8 golden rules for a perfect website

More than often when I talk with people who are interested in a new web site, I realize they are not completely aware about the top common rules a web site should respect.

Because I always repeat myself, I thought it was a good idea summarizes some of them in the following list. Hopefully, some of these people will come by my web site and find the rules useful, thus avoiding to ask me the same information once more.

Do not misunderstand me. I’m happy to support people in their daily web-decision process. However, it is essential speed-up some of the task to be more efficient.

So, here my 8 golden rules for a new website design:

Make informative product pages and stand out from the crowd

Product information helps people make purchasing decision. Many web pages often lack of information and people need to go around looking for important pieces of the puzzle. Don’t let them bothered about your web site.

Improve readability using white space

White space between paragraphs, pictures, buttons and other items on the page help de-clutters a page by giving items room to breathe as well as give the right important on element showing the relationship between them.

Above the fold web sites

Jakob Nielsen’s study revealed that only 23% of visitors scroll on their first visit to a website. A very effective fast-to-load home page is essential for capture the audience.

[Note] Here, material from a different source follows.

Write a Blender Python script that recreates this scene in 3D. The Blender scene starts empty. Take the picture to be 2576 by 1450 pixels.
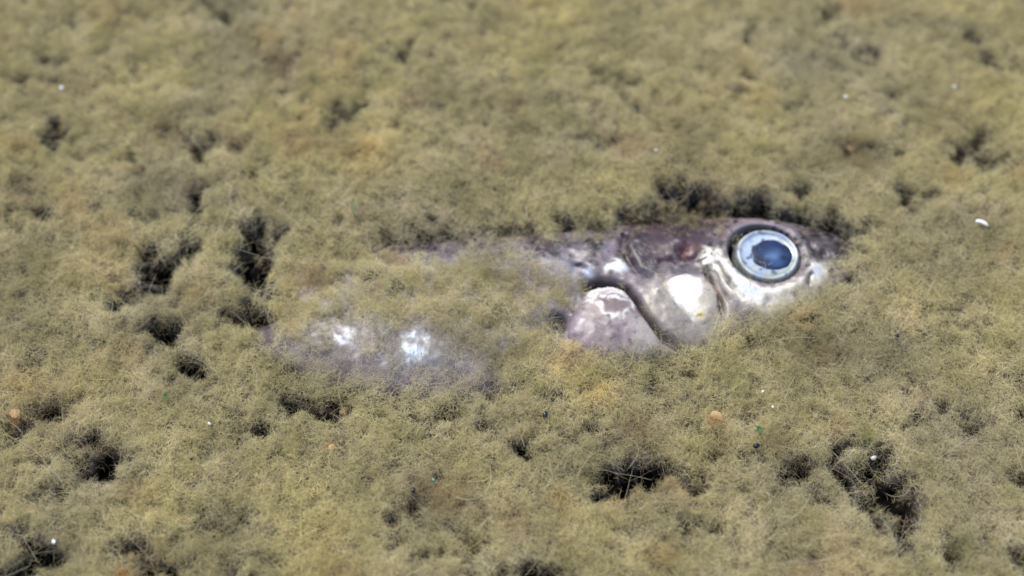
import bpy, bmesh, math, random
import numpy as np
from mathutils import Vector, Matrix

random.seed(7)
rng = np.random.default_rng(7)
S = bpy.context.scene
MM = 0.001

# ------------------------------------------------------------------ camera
PITCH = math.radians(55)
DIST = 173.0                      # mm, camera to the middle of the mat
HF = math.radians(40)
cam_d = bpy.data.cameras.new("camera")
cam = bpy.data.objects.new("camera", cam_d)
S.collection.objects.link(cam)
CAM = np.array([0.0, -DIST * math.cos(PITCH), DIST * math.sin(PITCH)])
cam.location = Vector(CAM) * MM
cam.rotation_euler = (math.pi / 2 - PITCH, 0, 0)
cam_d.sensor_width = 36
cam_d.lens = 18 / math.tan(HF / 2)
cam_d.clip_start = 0.002
cam_d.clip_end = 50
cam_d.dof.use_dof = True
cam_d.dof.focus_distance = 0.1640
cam_d.dof.aperture_fstop = 12.5
S.camera = cam

# ------------------------------------------------------------------ sky + sun
SUN_EL, SUN_AZ = math.radians(57), math.radians(-35)   # azimuth from +Y (far side), negative = left
w = bpy.data.worlds.new("World")
S.world = w
w.use_nodes = True
nt = w.node_tree
sky = nt.nodes.new("ShaderNodeTexSky")
sky.sky_type = 'NISHITA'
sky.sun_disc = False
sky.sun_elevation = SUN_EL
sky.sun_rotation = SUN_AZ
bg = nt.nodes["Background"]
bg.inputs[1].default_value = 0.15
nt.links.new(sky.outputs[0], bg.inputs[0])
sd = bpy.data.lights.new("sun", 'SUN')
sd.energy = 2.5
sd.angle = math.radians(14)
sd.color = (1.0, 0.95, 0.87)
sun = bpy.data.objects.new("sun", sd)
S.collection.objects.link(sun)
sv = Vector((math.sin(SUN_AZ) * math.cos(SUN_EL), math.cos(SUN_AZ) * math.cos(SUN_EL), math.sin(SUN_EL)))
sun.rotation_euler = sv.to_track_quat('Z', 'Y').to_euler()
sun.location = sv * 0.6
S.view_settings.view_transform = 'Standard'
S.view_settings.look = 'None'
S.view_settings.exposure = 0.66
S.view_settings.gamma = 1.0

# ------------------------------------------------------------------ picture <-> pond plane (mm)
# pixel coordinates below are those of a 2576 x 1450 view of the place
F = 1288 / math.tan(HF / 2)
RX = np.array([1.0, 0, 0])
FW = np.array([0, math.cos(PITCH), -math.sin(PITCH)])
UP = np.array([0, math.sin(PITCH), math.cos(PITCH)])


def proj(x, y, z=0.0):
    dx, dy, dz = x - CAM[0], y - CAM[1], z - CAM[2]
    d = dy * FW[1] + dz * FW[2]
    return 1288 + F * dx / d, 725 - F * (dy * UP[1] + dz * UP[2]) / d


def unproj(px, py, z=0.0):
    a, b = (np.asarray(px, float) - 1288) / F, (725 - np.asarray(py, float)) / F
    dy, dz = FW[1] + b * UP[1], FW[2] + b * UP[2]
    t = (z - CAM[2]) / dz
    return CAM[0] + t * a, CAM[1] + t * dy


def Zc(p):      # head close-up coordinates -> 2576 view
    return (1257.9 + p[0] * 0.3907, 440.25 + p[1] * 0.3907)


# ------------------------------------------------------------------ grids and noise
G = 0.25
X0, X1, Y0, Y1 = -120.0, 120.0, -85.0, 155.0
NX, NY = int((X1 - X0) / G), int((Y1 - Y0) / G)
gx = X0 + (np.arange(NX) + .5) * G
gy = Y0 + (np.arange(NY) + .5) * G
GX, GY = np.meshgrid(gx, gy)


def band(scale, seed, sharp=1.0):
    r = np.random.default_rng(seed)
    f = np.fft.rfft2(r.standard_normal((NY, NX)))
    ky = np.fft.fftfreq(NY, G)[:, None]
    kx = np.fft.rfftfreq(NX, G)[None]
    k2 = (kx * kx + ky * ky) * scale * scale
    f *= np.exp(-k2 * 2.2) * (1 - np.exp(-k2 * 9)) ** sharp
    n = np.fft.irfft2(f, s=(NY, NX))
    return n / n.std()


def blur(a, s):
    f = np.fft.rfft2(a)
    ky = np.fft.fftfreq(NY, G)[:, None]
    kx = np.fft.rfftfreq(NX, G)[None]
    return np.fft.irfft2(f * np.exp(-2 * (math.pi * s) ** 2 * (kx * kx + ky * ky)), s=(NY, NX))


def samp(a, x, y):
    fx = np.clip((x - X0) / G - .5, 0, NX - 1.001)
    fy = np.clip((y - Y0) / G - .5, 0, NY - 1.001)
    ix, iy = fx.astype(int), fy.astype(int)
    tx, ty = fx - ix, fy - iy
    return (a[iy, ix] * (1 - tx) * (1 - ty) + a[iy, ix + 1] * tx * (1 - ty)
            + a[iy + 1, ix] * (1 - tx) * ty + a[iy + 1, ix + 1] * tx * ty)


def inside(px, py, poly):
    r = np.zeros(px.shape, bool)
    n = len(poly)
    for i in range(n):
        ax, ay = poly[i]
        bx, by = poly[(i + 1) % n]
        if ay == by:
            continue
        c = ((ay > py) != (by > py)) & (px < (bx - ax) * (py - ay) / (by - ay) + ax)
        r ^= c
    return r


def dline(px, py, pts):       # distance to a polyline
    d = np.full(px.shape, 1e9)
    for (ax, ay), (bx, by) in zip(pts[:-1], pts[1:]):
        vx, vy = bx - ax, by - ay
        t = np.clip(((px - ax) * vx + (py - ay) * vy) / (vx * vx + vy * vy), 0, 1)
        d = np.minimum(d, np.hypot(px - ax - t * vx, py - ay - t * vy))
    return d


def sm(a, b, x):
    t = np.clip((x - a) / (b - a), 0, 1)
    return t * t * (3 - 2 * t)


n40, n16, n7, n3, n1 = band(40, 1), band(16, 2), band(7, 3), band(3, 4), band(1.3, 5)
PXg, PYg = proj(GX, GY, 0.0)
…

Effective usability testing to fix your bugs

85% problems in a website are discovered by testing with 5 users. Organizing a small testing session with 15 users would find pretty much all problems. And if this is not enough, enabling a heatmap solution may show what user look at once landed on your web site. ClickHeat provides an interesting heatmaps solution.

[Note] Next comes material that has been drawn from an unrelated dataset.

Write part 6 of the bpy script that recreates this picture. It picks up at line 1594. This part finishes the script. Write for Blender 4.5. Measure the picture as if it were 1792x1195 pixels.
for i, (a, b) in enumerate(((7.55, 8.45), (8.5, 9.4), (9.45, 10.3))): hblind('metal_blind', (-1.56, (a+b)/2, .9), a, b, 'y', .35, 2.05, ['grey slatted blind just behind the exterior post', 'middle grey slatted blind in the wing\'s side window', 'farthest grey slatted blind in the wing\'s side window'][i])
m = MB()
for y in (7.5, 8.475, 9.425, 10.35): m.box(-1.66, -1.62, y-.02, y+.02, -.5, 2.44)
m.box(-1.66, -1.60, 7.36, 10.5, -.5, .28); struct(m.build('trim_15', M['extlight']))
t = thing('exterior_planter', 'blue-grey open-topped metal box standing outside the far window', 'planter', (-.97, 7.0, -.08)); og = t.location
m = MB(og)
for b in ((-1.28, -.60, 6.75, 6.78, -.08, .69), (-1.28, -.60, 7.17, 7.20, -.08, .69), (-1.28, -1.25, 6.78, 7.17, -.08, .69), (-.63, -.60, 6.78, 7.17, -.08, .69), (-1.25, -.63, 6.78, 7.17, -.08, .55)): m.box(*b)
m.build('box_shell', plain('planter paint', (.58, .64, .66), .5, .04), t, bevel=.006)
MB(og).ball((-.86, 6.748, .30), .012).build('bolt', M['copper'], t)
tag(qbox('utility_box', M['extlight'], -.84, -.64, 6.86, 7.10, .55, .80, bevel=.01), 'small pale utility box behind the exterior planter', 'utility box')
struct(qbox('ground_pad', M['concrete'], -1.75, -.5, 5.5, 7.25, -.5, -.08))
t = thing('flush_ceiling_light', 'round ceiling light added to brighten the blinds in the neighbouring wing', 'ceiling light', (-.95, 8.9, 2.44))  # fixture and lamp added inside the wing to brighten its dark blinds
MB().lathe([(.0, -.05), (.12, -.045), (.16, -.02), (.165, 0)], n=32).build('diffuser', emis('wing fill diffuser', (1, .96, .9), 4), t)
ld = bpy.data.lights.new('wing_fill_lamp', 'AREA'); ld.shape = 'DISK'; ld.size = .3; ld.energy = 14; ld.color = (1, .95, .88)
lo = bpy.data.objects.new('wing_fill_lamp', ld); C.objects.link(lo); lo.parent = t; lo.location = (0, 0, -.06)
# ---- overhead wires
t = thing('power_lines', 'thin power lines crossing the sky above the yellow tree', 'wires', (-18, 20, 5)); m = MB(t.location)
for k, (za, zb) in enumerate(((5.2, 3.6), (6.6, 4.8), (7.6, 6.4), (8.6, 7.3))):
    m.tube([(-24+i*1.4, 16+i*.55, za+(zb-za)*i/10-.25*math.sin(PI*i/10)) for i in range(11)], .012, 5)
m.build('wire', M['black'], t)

Google Website Optimizer, instead, will be useful to run free A/B and Multivariate tests that enable measuring the various “what if” scenarios.

Don’t use “click here” to tell a user where to click

A link is a way to emphasize the content after all. When a link is provided, users expect to find a relevant page at the following page. Linking too much is not useful as well as providing fewer links.

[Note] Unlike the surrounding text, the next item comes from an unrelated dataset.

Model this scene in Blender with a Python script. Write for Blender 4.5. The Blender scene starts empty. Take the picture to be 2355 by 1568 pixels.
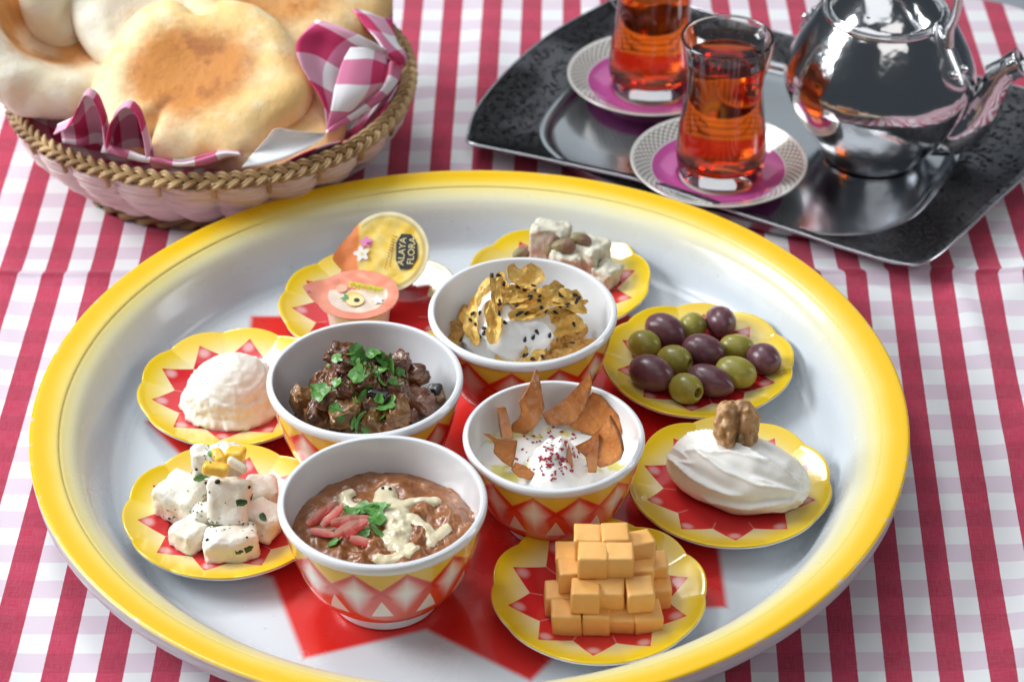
import bpy, bmesh, math, random
import numpy as np
from mathutils import Vector, Matrix, noise as mn
from mathutils.bvhtree import BVHTree

# ------------------------------------------------------------------ camera, world, lamps, exposure
SC = bpy.context.scene
COL = SC.collection
PITCH = math.radians(36.0)
CZ = 0.78
CAM = Vector((0.0, -CZ / math.tan(PITCH), CZ))
cd = bpy.data.cameras.new("camera")
cam = bpy.data.objects.new("camera", cd); COL.objects.link(cam)
cam.location = CAM
cam.rotation_euler = (math.pi / 2 - PITCH, 0, 0)
cd.sensor_width = 36.0; cd.lens = 85.0
cd.clip_start = 0.05; cd.clip_end = 50
cd.dof.use_dof = True
cd.dof.focus_distance = 1.185
cd.dof.aperture_fstop = 10.0
cd.dof.aperture_blades = 9
SC.camera = cam

W = bpy.data.worlds.new("World"); SC.world = W
W.use_nodes = True
wb = W.node_tree.nodes["Background"]
wb.inputs[0].default_value = (0.70, 0.84, 1.0, 1)
wb.inputs[1].default_value = 0.07

def area(name, loc, target, sx, sy, power, col):
    l = bpy.data.lights.new(name, 'AREA'); l.shape = 'RECTANGLE'; l.size = sx; l.size_y = sy
    l.energy = power; l.color = col
    o = bpy.data.objects.new(name, l); COL.objects.link(o)
    o.location = loc
    o.rotation_euler = (Vector(target) - Vector(loc)).to_track_quat('-Z', 'Y').to_euler()
    return o
area("left_window_lamp", (-1.55, 0.16, 1.00), (0, 0.0, 0.02), 0.85, 0.8, 41, (0.92, 0.965, 1.0))
area("back_left_window_lamp", (-0.85, 1.30, 2.05), (0, 0.0, 0), 0.55, 0.55, 19, (0.97, 0.985, 1.0))
area("overhead_softbox_lamp", (-0.40, 0.12, 1.90), (-0.40, 0.12, 0), 1.6, 1.9, 12, (0.94, 0.97, 1.0))
area("front_fill_lamp", (0.6, -2.0, 2.4), (0, 0, 0), 2.2, 1.2, 10, (1.0, 0.975, 0.94))  # added soft fill that lifts the camera-facing sides, not a lamp in the room
area("right_window_lamp", (1.75, 0.25, 0.75), (0.1, 0.05, 0), 0.35, 0.8, 5, (0.95, 0.98, 1.0))
area("back_wall_lamp", (0.2, 2.5, 1.85), (0, 0.0, 0), 2.4, 1.1, 5.5, (0.90, 0.97, 1.0))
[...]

Make sure to find a good balance on what you are emphasizing using useful linking text. If you can not figure out what the link is for, consider changing the word order or the link text.

Do not include “intro” pages into a site

Allow users to reach directly the home page without any (Flash) site introduction pages getting in the way. Strive to make the site “transparent” and fast to be loaded, without finery.

Ensure that the main navigation menu of a site remain the same throughout the entire site. It is possible to expand it with extra navigational elements according to specific area of the site, but the very top-level navigation menu should remain constant allowing quick switch between a website sections.

Consistency in fonts

All fonts in the website’ pages should belong to the same font family. A font can be changed to differentiate one group from another, but everything within the same group should be identical to reinforce the perception that all elements within that group belong together.

The text can be emphasized using different size or colours, but always using the same font family.